シェーンベルク / 6つの小さなピアノ曲 op.19(1911)

スクリャービン /
 2つの舞曲 op.73(1914)
 前奏曲 op.74-2(1914)
 《2つの詩曲》より〈不思議〉op.63-2(1911-12)
 ピアノ・ソナタ第4番 嬰ヘ長調 op.30(1903)

(アンコール)
ドビュッシー /
 「ピアノのために」より サラバンド
 「ベルガマスク組曲」より 月の光

http://www.toppanhall.com/concert...

(以下、ホールから帰った直後に書いた友人あてのメールから抜粋、文体を整えて構成)

※スクリャービンが亡くなる12日前に開いた、最後の自作自演リサイタルの曲目をメインに据え、そこにラフマニノフ、リスト、シェーンベルクが加えられたプログラム。プログラムのセンスが特異で、驚きの連続。
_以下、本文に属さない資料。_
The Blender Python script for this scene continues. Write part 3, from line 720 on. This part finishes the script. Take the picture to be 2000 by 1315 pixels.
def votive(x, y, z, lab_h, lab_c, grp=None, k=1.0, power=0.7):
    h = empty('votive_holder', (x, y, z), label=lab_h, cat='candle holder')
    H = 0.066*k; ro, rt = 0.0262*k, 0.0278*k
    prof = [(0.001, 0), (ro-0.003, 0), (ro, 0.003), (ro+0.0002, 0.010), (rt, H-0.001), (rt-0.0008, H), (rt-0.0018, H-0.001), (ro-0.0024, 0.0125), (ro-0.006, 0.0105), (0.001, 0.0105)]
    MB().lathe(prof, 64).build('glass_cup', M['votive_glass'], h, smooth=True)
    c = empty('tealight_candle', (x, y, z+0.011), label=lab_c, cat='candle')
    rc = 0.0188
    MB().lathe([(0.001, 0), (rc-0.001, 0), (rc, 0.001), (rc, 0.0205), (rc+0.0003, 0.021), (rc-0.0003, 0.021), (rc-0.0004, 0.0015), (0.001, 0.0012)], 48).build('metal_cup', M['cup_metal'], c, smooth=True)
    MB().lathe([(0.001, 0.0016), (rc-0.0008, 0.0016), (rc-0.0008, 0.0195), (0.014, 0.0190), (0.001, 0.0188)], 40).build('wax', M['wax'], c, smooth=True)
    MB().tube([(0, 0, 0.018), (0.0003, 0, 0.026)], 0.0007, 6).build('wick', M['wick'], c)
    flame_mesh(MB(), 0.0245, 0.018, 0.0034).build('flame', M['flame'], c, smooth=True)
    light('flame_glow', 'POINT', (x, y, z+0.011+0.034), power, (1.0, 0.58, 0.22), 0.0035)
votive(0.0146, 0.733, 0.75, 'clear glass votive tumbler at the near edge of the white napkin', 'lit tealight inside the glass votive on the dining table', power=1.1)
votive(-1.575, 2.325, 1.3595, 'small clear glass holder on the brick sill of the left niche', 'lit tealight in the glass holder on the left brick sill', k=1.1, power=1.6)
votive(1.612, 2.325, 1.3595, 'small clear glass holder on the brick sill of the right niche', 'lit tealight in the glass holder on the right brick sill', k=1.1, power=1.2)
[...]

ペヌティエは以前にもスクリャービンの最後の自作自演リサイタルを再現する演奏会を開いたことがあるそうだが、それだと時間が少し短いということもあって、今回のようなプログラムになったと当日配布の解説にはあった。

 スクリャービンのソナタ3番までが前半で、途中1度、舞台袖に引っ込んだ以外は続けて演奏。後半もプログラム全体がひとつの大きな作品のように続けて演奏された。リストがいかに先駆的だったか、シェーンベルクが先駆的でありながら、やはりロマン的なものをはらんでいるか、そんな気づきも客席側にいて感じることができた。

 ペヌティエは本番前に会場で弾いて、曲目を変えることがあるときいたことがあるので(前回は当日のリハーサルの後で少し変更された)、今回の曲目は予告通り弾かれるのだろうかと思って出かけた。だが、変更の余地がないほどすべてのピースがぴたりとはまっていた。プログラム全体に何か必然性があると感じられるような自然さがあったし、その流れがすばらしかった。